«Tutti e tre i candidati alla segreteria Pd hanno appoggiato il manifesto ‘Siamo europei’, ma solo Martina ha messo sui social un appello a condividerlo. Gli altri stupidamente la considerano una mia iniziativa». Il giorno dopo la convenzione nazionale Pd che ha proclamato i tre candidati che passano ai gazebo – nell’ordine di arrivo Zingaretti, Martina e Giachetti – Carlo Calenda dà dello stupido – di fatto – a Zingaretti e Giachetti. Ha capito che, nonostante i minuetti democratici, la sua iniziativa rimbalza su un muro di gomma.
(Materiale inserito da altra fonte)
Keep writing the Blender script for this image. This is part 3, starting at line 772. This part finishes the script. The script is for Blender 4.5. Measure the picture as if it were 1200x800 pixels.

Nessuna bocciatura al «manifesto europeista» a cui i tre candidati hanno detto sì, a parole.

MA L’EX MINISTRO si era misteriosamente autoconvinto che tutte le anime del Pd sarebbero confluite entusiaste – prima di eleggere il segretario – nel suo listone, la sua ’ideona’. E invece all’Ergife ha scoperto che c’è un’altra piattaforma, presentata dall’europarlamentare Patrizia Toia e firmata dall’intero gruppo dem a Bruxelles. Non «un’azione ostile», ha giurato poi Toia a Repubblica, ma «noi eurodeputati abbiamo il dovere di parlare nel nostro Pd di Europa». Le due iniziative «sono conciliabili», assicura, Calenda «ha una alta opinione di sé» ma «questo è il momento del noi».

APERTAMENTE DUNQUE nessuno critica Calenda. Ma nell’area Zingaretti l’insofferenza per l’attivismo dell’ex ministro cresce. Qualcuno fa dell’ironia, come Massimiliano Smeriglio, coordinatore di Piazza Grande («L’unico manifesto che conosco è quello di Ventotene»). Qualcuno apprezza, come un politico di lungo corso, Enrico Gasbarra («Ripartire da Ventotene mi sembra un buon proposito»). In più a Calenda hanno raccontato che nella piattaforma degli europarlamentari sarebbe stato GoffredoBettini, un consigliere di Zingaretti, a far cancellare ogni riferimento al suo «manifesto». A sua volta il presidente del Lazio dal palco dell’Ergife lo ha pregato: «Carlo, se vuoi la pace, prepara la pace. Se vogliamo l’unità prepariamo l’unità che vuol dire ascoltare le differenze, sennò ci ritroviamo sempre gli stessi con vestiti diversi».

A CHIEDERE CHIAREZZA è Arturo Parisi: «Basta capirsi evitando di prendersi in giro», dice, «definire la proposta di Calenda come un utile contributo non è sufficiente». In sostanza a Zingaretti verrebbe chiesto, prima di diventare segretario, di consegnare le chiavi delle liste del 26 maggio. All’ex ministro, iscritto Pd ma dichiaratamente estraneo al congresso.

PER RISPONDERE ALL’ACCUSA di personalismo Calenda, ieri alla stampa estera, ’svela’ di essere molto corteggiato: sia Zingaretti che Martina gli hanno offerto di fare il capolista alle europee. Ma di che liste? Una cosa sono quelle del Pd eventualmente aperte al civismo e a chi ci sta (ma già Calenda ha fatto capire che ci sono degli indesiderabili a sinistra); un’altra è l’iniziativa di Calenda che guarda soprattutto fuori dal Pd, a lato destro sulla base di un generico europeismo senza proposte concrete. «Chi diventa segretario del Pd potrà dire ‘scelgo un’altra strada’ – conclude l’ex ministro – ma dovevano dirlo entro la Convenzione. Ora spero che rispettino la promessa». Per lui, sottolinea, «non ha senso parlare di centrosinistra», non basta, si candiderà solo «se si costruirà una lista unica e un fronte ampio. Se è un allargamento fittizio del Pd non sono interessato».

Un fronte ampio che però, al di là le firme raccolte, stenta a formarsi. In attesa del Pd, anche l’accoglienza di +Europa è stata fredda. E anche il sindaco di Parma Pizzarotti non ha dato ancora una risposta definitiva.